The Philadelphia Inquirer: Samantha Melamed - February 11, 2021
Leaving the State Correctional Institution Phoenix in Montgomery County on Thursday morning, his white hair peeking out below a prison-issue hat, Joe Ligon was accompanied by a dozen large file boxes. That’s about 10 more boxes than regulations normally permit.
“I’m a special guy,” Ligon explained.
It’s a privilege earned over 68 years, as the oldest and longest-serving juvenile lifer in the country. He’s been imprisoned since 1953, when he was just 15 years old.
“I guess you accumulate a lot of stuff in 68 years,” said Bradley Bridge, a lawyer with the Defender Association of Philadelphia who’s represented Ligon since 2006. Having taken on the mission of getting Ligon home — first legally, then logistically — he had to scramble to fit the materials into his car, commandeering a reporter’s trunk for the overflow.
Ligon, now 83, received his life term for taking part in a spree of robbery and assaults in which two people died.

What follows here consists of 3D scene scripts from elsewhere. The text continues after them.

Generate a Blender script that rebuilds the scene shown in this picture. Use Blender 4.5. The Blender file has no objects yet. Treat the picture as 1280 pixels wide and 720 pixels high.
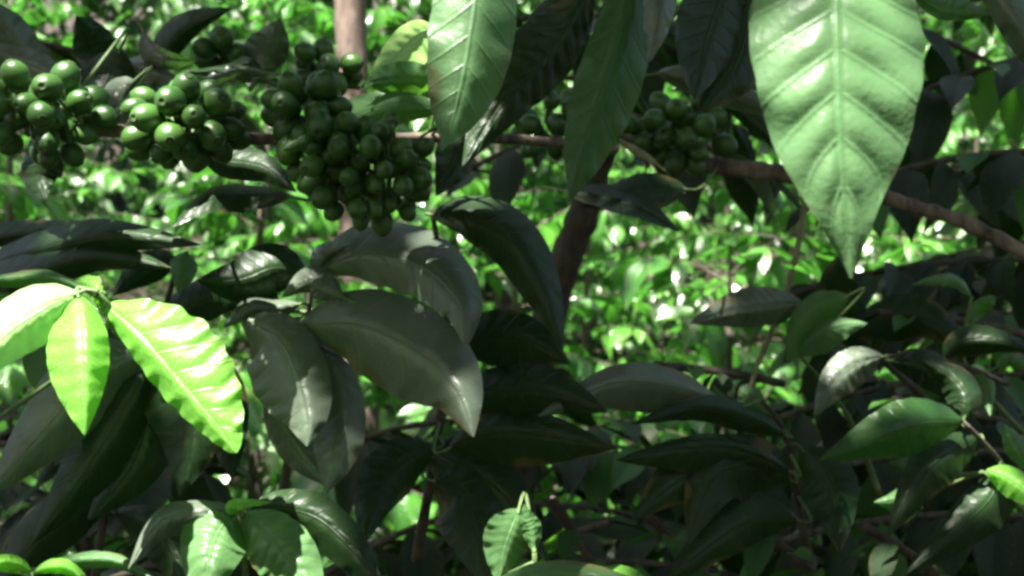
import bpy, math, random
import numpy as np
from mathutils import Vector, Matrix
random.seed(7)
rng = np.random.default_rng(11)
R = math.radians
sc = bpy.context.scene
col = sc.collection
F = 1150.0
CZ = 1.35

# ------------------------------------------------------------------ camera
cam = bpy.data.cameras.new("camera")
co = bpy.data.objects.new("camera", cam)
col.objects.link(co)
co.location = (0, 0, CZ)
co.rotation_euler = (R(90), 0, 0)
cam.sensor_width = 36
cam.lens = F / 1280 * 36
cam.clip_start = 0.02
cam.clip_end = 300
cam.dof.use_dof = True
cam.dof.focus_distance = 0.46
cam.dof.aperture_fstop = 12
sc.camera = co

# ------------------------------------------------------------------ light
SUN_EL, SUN_AZ = R(62), R(212)          # azimuth measured from +Y towards +X
S = Vector((math.sin(SUN_AZ) * math.cos(SUN_EL), math.cos(SUN_AZ) * math.cos(SUN_EL), math.sin(SUN_EL)))
w = bpy.data.worlds.new("World")
sc.world = w
w.use_nodes = True
nt = w.node_tree
sky = nt.nodes.new("ShaderNodeTexSky")
sky.sky_type = 'NISHITA'
sky.sun_disc = False
sky.sun_elevation = SUN_EL
sky.sun_rotation = SUN_AZ
sky.air_density = 1.0
sky.dust_density = 7.0
sky.ozone_density = 0.8
bg = nt.nodes["Background"]
bg.inputs[1].default_value = 0.05
nt.links.new(sky.outputs[0], bg.inputs[0])
sl = bpy.data.lights.new("sun", 'SUN')
sl.energy = 5.0
sl.angle = R(0.5)
sl.color = (1.0, 0.96, 0.88)
so = bpy.data.objects.new("sun", sl)
col.objects.link(so)
so.rotation_euler = S.to_track_quat('Z', 'Y').to_euler()

vs = sc.view_settings
vs.view_transform = 'Standard'
vs.look = 'None'
vs.exposure = 2.5
vs.gamma = 1.0
sc.cycles.filter_width = 3.0
sc.cycles.max_bounces = 6
sc.cycles.transmission_bounces = 4
sc.cycles.diffuse_bounces = 4
sc.cycles.glossy_bounces = 3

# ------------------------------------------------------------------ helpers
def at(px, py, d):
    """metres from a position read off the photograph at distance d along the view"""
    return Vector(((px - 640) / F * d, d, CZ + (360 - py) / F * d))

def tag(o, label=None, cat=None, group=None, kind=None):
    if label: o['label'] = label
    if cat: o['category'] = cat
    if group: o['group'] = group
    if kind: o['kind'] = kind
    return o

def link(name, me, mat, parent=None, loc=None):
    o = bpy.data.objects.new(name, me)
    if mat is not None:
        if not me.materials: me.materials.append(mat)
    col.objects.link(o)
    if parent is not None:
        o.parent = parent
        o.matrix_parent_inverse = Matrix.Translation(-parent.location)
    return o

def thing(name, loc, label, cat, group=None):
    o = bpy.data.objects.new(name, None)
    o.empty_display_size = 0.02
    col.objects.link(o)
    o.location = loc
    return tag(o, label, cat, group)

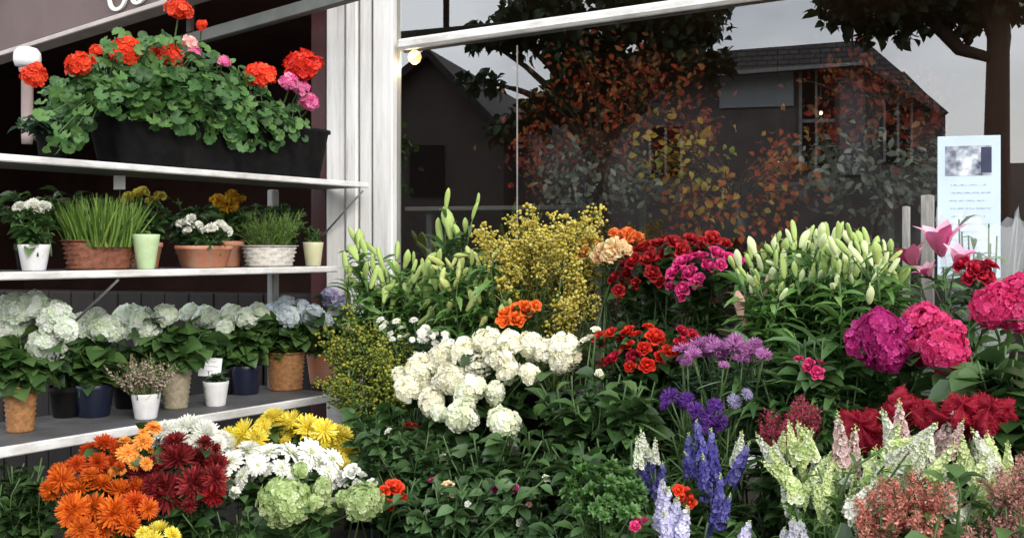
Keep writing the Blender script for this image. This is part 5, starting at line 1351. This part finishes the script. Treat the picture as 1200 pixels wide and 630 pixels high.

Ligon admits participating in the crime with a group of drunk teens but denies killing anyone.
After the U.S. Supreme Court ruled that automatic life terms for kids are cruel and unusual, he was one of more than 500 Pennsylvania prisoners all resentenced to terms contingent on lifetime parole.
But Ligon, resentenced to 35 years to life in 2017, rejected the very idea of parole after nearly seven decades in prison.
Charron, Pace, and Eleanor Myers, a senior advisor at YSRP, volunteered to assist — a process that ultimately included support from 10 city agencies, the Pennsylvania Department of Corrections, and various nonprofit organizations. Philadelphia’s Reentry Coalition directed Myers to Philadelphia Corporation for Aging, which found Ligon a place in domiciliary care, a foster-care-like accommodation with a family in Philadelphia.